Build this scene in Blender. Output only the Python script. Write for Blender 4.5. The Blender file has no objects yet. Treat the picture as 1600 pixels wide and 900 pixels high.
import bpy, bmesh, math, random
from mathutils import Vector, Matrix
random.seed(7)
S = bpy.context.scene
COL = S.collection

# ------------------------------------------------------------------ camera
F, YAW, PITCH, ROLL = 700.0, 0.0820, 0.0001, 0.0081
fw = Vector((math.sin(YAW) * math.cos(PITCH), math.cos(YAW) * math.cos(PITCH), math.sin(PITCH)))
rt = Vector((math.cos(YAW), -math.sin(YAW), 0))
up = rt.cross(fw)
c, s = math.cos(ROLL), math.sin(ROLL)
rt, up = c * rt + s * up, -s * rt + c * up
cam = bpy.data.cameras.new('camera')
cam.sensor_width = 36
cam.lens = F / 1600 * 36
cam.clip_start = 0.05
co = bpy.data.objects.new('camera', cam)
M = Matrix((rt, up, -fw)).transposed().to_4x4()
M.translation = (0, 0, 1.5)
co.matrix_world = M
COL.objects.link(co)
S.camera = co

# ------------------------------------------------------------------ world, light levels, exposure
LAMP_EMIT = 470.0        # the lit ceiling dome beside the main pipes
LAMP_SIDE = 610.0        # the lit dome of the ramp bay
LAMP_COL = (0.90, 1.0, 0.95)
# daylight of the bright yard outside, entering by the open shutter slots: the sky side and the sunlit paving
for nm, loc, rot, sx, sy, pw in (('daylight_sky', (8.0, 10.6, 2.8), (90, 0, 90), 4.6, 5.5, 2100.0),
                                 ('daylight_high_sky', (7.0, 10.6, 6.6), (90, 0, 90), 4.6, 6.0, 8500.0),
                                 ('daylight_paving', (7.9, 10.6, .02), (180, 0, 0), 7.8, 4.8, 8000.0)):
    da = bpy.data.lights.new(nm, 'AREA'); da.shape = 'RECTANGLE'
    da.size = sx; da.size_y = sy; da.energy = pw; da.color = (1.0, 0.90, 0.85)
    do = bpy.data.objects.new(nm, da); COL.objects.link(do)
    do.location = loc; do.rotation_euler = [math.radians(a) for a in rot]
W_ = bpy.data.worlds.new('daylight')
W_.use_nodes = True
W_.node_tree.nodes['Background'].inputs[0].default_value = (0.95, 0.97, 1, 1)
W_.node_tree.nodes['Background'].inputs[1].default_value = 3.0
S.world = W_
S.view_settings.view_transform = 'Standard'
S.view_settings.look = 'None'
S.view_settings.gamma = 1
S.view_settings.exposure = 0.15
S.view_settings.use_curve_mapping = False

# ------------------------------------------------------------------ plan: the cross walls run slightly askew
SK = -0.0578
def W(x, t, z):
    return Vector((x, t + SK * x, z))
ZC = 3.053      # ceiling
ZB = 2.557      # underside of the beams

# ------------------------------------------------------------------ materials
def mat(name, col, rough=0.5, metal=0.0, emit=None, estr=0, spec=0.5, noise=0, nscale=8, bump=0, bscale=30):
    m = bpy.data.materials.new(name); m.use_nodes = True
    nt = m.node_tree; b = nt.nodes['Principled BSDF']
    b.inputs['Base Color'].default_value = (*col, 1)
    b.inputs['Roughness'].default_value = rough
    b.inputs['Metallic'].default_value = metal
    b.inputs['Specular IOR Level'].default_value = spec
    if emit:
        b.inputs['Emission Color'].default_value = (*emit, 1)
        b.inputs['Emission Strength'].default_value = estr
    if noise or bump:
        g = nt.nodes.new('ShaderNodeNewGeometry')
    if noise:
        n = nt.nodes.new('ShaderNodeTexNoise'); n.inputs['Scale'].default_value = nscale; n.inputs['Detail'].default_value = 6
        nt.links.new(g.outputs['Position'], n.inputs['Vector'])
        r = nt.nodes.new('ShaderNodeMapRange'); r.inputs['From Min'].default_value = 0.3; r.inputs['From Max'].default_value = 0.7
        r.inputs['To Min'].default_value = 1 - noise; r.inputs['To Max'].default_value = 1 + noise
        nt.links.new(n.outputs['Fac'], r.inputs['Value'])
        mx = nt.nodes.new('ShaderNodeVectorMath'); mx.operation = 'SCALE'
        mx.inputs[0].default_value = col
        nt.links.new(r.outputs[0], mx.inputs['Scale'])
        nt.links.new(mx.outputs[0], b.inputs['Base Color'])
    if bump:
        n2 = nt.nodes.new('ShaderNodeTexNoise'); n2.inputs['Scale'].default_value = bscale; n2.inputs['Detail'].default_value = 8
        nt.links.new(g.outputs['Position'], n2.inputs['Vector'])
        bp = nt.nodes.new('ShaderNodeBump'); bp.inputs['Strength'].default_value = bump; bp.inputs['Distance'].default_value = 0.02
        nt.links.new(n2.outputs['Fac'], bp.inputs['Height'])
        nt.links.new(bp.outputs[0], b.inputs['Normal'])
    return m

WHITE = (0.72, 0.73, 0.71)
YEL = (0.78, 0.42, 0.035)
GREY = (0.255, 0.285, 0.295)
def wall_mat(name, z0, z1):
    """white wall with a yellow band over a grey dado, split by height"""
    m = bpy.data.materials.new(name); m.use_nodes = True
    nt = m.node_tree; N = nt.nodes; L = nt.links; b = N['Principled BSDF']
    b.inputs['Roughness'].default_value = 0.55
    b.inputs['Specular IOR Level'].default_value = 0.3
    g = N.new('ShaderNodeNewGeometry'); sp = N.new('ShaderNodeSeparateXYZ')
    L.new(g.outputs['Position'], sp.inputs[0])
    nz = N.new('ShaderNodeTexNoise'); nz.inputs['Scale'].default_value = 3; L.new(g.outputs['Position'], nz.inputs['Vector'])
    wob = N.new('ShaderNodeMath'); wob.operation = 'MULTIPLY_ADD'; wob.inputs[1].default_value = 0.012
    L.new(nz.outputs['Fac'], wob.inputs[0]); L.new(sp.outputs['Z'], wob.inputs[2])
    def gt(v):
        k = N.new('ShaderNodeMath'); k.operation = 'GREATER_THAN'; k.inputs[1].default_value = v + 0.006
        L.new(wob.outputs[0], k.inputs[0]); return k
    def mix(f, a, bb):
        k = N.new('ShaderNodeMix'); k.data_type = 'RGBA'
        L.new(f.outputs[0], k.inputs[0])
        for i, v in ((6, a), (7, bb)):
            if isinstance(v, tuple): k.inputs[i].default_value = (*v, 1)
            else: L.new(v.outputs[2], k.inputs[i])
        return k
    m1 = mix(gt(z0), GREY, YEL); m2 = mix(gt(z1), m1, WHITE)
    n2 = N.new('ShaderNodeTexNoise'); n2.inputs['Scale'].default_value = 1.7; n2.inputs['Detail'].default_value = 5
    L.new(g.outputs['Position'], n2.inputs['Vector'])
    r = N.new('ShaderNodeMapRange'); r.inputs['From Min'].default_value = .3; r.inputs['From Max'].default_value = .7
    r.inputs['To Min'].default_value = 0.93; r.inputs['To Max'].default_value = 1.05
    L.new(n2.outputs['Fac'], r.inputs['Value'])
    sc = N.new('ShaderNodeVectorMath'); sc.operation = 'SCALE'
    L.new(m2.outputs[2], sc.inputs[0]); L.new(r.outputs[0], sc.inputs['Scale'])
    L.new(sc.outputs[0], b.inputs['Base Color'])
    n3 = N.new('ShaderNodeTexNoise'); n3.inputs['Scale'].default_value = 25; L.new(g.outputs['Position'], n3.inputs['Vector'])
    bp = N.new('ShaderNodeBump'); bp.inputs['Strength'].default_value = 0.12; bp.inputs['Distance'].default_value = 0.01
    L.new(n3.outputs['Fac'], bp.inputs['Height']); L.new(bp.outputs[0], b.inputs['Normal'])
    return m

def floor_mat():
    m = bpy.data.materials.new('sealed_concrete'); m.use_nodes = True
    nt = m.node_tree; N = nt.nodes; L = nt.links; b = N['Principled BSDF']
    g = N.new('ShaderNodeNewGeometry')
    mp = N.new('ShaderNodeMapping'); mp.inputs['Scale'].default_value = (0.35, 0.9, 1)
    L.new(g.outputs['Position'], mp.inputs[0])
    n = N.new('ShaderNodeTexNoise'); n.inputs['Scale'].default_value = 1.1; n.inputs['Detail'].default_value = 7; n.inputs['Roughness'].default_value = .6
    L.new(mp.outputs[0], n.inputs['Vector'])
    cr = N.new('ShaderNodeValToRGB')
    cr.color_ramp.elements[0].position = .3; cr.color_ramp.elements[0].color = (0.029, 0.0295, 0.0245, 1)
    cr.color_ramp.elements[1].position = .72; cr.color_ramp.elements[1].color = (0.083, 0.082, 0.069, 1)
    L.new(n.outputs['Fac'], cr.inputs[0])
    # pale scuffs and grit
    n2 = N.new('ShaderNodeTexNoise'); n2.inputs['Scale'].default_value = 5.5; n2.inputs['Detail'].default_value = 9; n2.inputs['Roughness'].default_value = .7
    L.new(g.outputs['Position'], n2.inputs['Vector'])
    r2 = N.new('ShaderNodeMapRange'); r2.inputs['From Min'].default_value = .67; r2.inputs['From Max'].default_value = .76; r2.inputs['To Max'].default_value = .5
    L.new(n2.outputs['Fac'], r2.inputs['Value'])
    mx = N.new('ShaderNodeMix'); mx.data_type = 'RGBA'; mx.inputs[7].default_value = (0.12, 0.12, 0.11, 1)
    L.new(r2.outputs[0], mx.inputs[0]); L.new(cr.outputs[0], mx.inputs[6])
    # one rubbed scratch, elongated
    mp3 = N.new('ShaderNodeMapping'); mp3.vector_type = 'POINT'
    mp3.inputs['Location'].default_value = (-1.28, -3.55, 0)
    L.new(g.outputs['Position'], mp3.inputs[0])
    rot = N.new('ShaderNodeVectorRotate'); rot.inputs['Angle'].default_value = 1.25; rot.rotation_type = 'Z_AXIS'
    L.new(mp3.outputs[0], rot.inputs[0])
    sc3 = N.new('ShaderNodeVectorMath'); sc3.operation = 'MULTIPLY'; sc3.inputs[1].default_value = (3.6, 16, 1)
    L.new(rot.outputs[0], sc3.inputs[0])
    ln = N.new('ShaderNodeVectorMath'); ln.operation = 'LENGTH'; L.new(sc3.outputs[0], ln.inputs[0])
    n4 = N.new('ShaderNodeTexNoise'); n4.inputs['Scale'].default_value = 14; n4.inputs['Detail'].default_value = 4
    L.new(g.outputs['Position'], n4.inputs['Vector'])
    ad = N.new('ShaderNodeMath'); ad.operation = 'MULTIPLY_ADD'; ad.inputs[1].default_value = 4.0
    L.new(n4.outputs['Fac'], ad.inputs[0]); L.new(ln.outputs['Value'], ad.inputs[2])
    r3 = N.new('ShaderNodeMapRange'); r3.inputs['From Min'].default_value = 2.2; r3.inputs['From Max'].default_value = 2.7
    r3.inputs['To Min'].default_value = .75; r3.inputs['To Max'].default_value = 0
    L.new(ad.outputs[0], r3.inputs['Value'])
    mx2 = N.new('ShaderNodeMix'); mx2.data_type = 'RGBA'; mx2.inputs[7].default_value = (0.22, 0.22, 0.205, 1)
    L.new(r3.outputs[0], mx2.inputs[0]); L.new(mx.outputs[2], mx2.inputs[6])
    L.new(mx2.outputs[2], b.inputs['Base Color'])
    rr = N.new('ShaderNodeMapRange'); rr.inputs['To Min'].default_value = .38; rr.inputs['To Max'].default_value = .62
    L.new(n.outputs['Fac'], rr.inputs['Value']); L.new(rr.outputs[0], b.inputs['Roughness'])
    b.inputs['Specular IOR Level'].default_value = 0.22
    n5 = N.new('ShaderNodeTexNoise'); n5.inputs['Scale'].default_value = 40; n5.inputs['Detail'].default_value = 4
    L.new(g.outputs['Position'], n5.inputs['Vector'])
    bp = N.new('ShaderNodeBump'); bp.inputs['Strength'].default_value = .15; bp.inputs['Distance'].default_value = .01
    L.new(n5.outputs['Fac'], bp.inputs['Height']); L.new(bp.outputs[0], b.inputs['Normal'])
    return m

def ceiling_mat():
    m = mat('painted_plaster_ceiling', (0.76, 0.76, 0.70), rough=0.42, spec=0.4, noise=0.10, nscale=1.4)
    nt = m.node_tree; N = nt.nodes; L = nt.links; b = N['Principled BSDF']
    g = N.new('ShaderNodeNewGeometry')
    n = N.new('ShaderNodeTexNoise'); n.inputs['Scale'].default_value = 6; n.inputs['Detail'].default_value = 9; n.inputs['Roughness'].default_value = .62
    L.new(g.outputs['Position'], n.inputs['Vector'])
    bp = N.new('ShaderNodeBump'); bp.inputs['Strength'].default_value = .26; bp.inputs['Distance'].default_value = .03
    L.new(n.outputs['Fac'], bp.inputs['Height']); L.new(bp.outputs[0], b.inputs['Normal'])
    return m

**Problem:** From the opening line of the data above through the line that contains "COL = S.collection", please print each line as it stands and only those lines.

**Answer to this exercise:**
Build this scene in Blender. Output only the Python script. Write for Blender 4.5. The Blender file has no objects yet. Treat the picture as 1600 pixels wide and 900 pixels high.
import bpy, bmesh, math, random
from mathutils import Vector, Matrix
random.seed(7)
S = bpy.context.scene
COL = S.collection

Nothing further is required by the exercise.